Listemizin en eski filmi olan Haremde Dört Kadın, siyah-beyaz bir tarihi yapımdır aslında. Lakin filmin Osmanlı’nın son dönemini ve bu dönem haremin durumunu irdeleyen filmin, yerli sinemada ilk lezbiyen ilişki karelerini taşıyan yapım olarak anılmaktadır. Elbette bir şeylerin aleni dile getirilmesi gibi bir niyet yoktur. Fakat o dönem oldukça bu tür mevzulardan uzak olan, daha doğrusu bu meselelere sırtını dönmüş olan sinemamızda bu filmin bir çığır açtığını inkâr edemeyiz.

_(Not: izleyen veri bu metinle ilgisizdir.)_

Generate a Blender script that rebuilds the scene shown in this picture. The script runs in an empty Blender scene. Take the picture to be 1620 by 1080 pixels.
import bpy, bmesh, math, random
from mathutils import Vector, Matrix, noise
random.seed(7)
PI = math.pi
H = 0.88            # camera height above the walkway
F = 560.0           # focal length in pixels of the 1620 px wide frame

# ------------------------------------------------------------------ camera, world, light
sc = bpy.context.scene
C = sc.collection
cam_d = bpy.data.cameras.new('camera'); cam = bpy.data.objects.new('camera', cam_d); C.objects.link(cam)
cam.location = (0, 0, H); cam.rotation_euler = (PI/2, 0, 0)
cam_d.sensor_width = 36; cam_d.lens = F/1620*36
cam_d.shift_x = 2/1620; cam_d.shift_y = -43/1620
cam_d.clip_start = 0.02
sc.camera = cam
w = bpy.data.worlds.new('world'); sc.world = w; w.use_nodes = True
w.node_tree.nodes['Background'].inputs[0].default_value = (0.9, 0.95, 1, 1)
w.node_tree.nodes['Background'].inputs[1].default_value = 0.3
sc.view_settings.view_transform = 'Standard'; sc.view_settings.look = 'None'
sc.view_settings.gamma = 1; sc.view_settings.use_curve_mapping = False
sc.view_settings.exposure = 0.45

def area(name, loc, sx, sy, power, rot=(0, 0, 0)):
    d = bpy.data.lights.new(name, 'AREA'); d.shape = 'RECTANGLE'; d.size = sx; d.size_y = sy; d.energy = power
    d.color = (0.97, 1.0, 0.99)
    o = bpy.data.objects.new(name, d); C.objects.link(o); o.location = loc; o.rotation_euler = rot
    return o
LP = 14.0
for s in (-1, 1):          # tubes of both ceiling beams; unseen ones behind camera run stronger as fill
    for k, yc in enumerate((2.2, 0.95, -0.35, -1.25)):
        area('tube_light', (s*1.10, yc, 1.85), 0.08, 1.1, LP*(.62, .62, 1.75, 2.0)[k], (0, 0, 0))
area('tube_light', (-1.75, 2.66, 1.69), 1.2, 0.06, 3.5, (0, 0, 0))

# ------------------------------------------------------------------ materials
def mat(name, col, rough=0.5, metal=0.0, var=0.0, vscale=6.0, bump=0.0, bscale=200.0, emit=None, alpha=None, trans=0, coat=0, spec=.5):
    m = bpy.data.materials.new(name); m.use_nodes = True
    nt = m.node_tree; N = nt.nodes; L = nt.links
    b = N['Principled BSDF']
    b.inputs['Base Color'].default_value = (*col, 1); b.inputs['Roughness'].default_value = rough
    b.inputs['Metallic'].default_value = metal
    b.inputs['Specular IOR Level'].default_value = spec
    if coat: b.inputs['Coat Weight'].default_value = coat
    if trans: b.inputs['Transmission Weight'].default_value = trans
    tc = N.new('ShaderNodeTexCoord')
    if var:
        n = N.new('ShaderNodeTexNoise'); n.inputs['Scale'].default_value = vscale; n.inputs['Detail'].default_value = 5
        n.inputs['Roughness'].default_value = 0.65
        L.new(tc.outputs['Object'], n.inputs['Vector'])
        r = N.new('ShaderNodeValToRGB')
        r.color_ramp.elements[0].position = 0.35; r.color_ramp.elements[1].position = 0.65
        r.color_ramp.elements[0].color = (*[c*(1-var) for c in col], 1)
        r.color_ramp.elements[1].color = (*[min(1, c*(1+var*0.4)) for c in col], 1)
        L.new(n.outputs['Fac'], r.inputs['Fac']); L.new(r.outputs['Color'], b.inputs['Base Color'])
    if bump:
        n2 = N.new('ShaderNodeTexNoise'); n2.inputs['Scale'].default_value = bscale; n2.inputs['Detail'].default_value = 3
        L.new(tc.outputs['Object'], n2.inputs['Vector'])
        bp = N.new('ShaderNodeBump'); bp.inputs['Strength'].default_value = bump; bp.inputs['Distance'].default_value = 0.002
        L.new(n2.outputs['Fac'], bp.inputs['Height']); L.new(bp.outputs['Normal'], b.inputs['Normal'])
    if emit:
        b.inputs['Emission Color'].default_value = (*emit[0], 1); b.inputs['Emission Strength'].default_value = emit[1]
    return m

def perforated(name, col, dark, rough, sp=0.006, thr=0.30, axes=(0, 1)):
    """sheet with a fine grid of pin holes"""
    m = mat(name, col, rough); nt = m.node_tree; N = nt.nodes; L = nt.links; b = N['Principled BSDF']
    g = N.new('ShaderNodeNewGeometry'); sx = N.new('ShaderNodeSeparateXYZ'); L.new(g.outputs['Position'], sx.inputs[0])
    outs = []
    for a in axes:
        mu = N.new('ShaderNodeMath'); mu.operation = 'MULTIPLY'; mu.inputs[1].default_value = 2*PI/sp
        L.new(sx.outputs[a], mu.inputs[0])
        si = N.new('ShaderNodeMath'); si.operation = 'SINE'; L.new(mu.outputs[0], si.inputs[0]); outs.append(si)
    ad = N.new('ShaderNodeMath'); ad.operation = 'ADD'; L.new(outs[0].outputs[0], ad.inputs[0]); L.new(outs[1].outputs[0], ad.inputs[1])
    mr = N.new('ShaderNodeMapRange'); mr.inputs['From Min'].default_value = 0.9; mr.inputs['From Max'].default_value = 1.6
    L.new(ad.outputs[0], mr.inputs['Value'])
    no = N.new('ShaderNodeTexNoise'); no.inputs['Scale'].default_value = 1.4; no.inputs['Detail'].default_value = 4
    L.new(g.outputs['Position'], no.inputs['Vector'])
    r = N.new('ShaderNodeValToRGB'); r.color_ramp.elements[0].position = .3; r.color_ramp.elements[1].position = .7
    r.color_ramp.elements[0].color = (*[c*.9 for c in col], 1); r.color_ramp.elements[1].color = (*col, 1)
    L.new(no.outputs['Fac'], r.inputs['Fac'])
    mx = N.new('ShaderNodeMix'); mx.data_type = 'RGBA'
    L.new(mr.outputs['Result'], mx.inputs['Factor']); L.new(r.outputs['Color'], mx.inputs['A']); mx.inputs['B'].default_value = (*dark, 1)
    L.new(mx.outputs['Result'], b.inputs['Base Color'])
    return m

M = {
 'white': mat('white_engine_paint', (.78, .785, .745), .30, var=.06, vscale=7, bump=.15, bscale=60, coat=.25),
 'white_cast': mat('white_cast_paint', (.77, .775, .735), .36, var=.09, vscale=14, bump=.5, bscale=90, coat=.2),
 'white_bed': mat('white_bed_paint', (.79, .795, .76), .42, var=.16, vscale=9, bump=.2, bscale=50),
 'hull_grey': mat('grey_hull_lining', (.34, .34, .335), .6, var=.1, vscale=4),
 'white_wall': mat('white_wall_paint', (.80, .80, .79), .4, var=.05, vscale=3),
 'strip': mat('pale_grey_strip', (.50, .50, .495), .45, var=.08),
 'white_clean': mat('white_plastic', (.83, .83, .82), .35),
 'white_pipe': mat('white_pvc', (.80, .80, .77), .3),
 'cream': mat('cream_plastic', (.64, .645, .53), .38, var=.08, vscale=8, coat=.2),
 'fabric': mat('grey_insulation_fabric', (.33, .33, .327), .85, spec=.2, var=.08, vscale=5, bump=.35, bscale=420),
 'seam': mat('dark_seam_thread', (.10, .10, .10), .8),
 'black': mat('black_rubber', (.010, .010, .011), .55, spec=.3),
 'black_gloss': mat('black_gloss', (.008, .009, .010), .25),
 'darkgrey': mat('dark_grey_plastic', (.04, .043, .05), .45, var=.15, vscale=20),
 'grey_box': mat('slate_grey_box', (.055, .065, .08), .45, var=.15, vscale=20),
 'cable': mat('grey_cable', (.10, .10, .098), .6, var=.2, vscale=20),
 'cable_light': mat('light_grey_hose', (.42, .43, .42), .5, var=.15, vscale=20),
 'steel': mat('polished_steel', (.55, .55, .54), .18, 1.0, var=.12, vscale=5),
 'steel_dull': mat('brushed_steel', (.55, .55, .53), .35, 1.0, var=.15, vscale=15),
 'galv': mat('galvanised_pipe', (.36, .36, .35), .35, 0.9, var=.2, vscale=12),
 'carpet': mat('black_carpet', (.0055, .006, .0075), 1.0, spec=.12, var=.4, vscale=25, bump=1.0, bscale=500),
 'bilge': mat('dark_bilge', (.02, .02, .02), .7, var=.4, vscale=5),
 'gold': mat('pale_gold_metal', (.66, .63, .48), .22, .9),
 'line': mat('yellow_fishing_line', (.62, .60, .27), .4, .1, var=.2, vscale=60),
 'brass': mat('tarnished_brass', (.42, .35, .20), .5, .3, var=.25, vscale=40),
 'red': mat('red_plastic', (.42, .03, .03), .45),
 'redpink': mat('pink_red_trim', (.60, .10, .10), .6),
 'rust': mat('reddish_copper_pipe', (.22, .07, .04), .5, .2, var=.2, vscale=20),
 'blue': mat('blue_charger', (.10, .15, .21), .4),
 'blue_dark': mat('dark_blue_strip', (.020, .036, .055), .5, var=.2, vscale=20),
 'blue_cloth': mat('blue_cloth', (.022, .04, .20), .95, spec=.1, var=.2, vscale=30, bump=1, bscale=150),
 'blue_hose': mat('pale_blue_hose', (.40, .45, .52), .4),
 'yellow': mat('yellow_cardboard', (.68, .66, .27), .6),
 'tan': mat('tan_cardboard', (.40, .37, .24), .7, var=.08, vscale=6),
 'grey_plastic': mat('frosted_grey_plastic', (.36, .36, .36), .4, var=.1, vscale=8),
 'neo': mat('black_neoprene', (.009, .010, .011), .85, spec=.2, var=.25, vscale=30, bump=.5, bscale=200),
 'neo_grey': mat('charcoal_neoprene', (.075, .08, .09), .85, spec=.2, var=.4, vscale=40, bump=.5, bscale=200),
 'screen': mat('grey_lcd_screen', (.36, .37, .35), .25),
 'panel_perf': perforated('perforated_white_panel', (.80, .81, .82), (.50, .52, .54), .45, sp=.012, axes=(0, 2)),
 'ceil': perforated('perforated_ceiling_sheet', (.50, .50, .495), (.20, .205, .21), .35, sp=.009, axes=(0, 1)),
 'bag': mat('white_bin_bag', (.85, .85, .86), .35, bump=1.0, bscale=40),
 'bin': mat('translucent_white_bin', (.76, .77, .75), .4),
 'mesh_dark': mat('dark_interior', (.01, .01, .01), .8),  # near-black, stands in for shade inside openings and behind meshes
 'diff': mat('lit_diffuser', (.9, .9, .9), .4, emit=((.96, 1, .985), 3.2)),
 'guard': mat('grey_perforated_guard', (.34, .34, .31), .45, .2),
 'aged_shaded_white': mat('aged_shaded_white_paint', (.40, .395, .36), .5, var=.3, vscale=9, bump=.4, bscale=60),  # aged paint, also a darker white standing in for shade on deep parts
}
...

Halen iki elin parmağını geçmeyecek sayıda LGBTİ filmiyle acınası bir halde olan sinemamızın bu ilk nüvesi, yerli sinemamız için önemli bir değer.


10)Zenne – 2012

Yönetmen: Mehmet Binay, M. Caner Alper

2008 yılında eşcinsel olduğu için babası tarafından vurularak öldürülen Ahmet Yıldız’ın hikâyesinden esinlenilerek çekilen bir film Zenne. Ülkemizde yaşanılan bu yüz karası olayın, elbette perdede hayat bulması çok önemli. Hem cesaret hem de özveri isteyen bu girişimlerinden dolayı gerçekte de Ahmet Yıldız’ın arkadaşı olan yönetmenleri takdir etmek gerek. Fakat… Evet, ne yazık ki bu takdirin ardından bir fakatın gelmesi gerekiyor. Zira böylesine bir olayın perdeye aktarılışı ne yazık ki içler acısı bir sinema örneği çıkarıyor ortaya. Senaryosu başta olmak üzere neredeyse her şeyiyle olamamış, daldan dala atlayıp da birine konamamış, ortalıkta sahipsiz süzülen bir kuş misali Zenne. Bu sıkıntılarının en baştaki sebebi de birçok şeyi harmanlamaya çalışarak bir arada vermesi sanırım.

Yine de bazı oyunculuklar, yer yer görüntü yönetiminin gösterdiği başarı ve elbette dile getirmek istediği meseleler ile önemli bir girişim olduğu inkâr edilemez filmin. Fakat böyle sevindirici bir işin daha nitelikli olmasını ummak da hakkımız diye düşünmeden edemiyorum.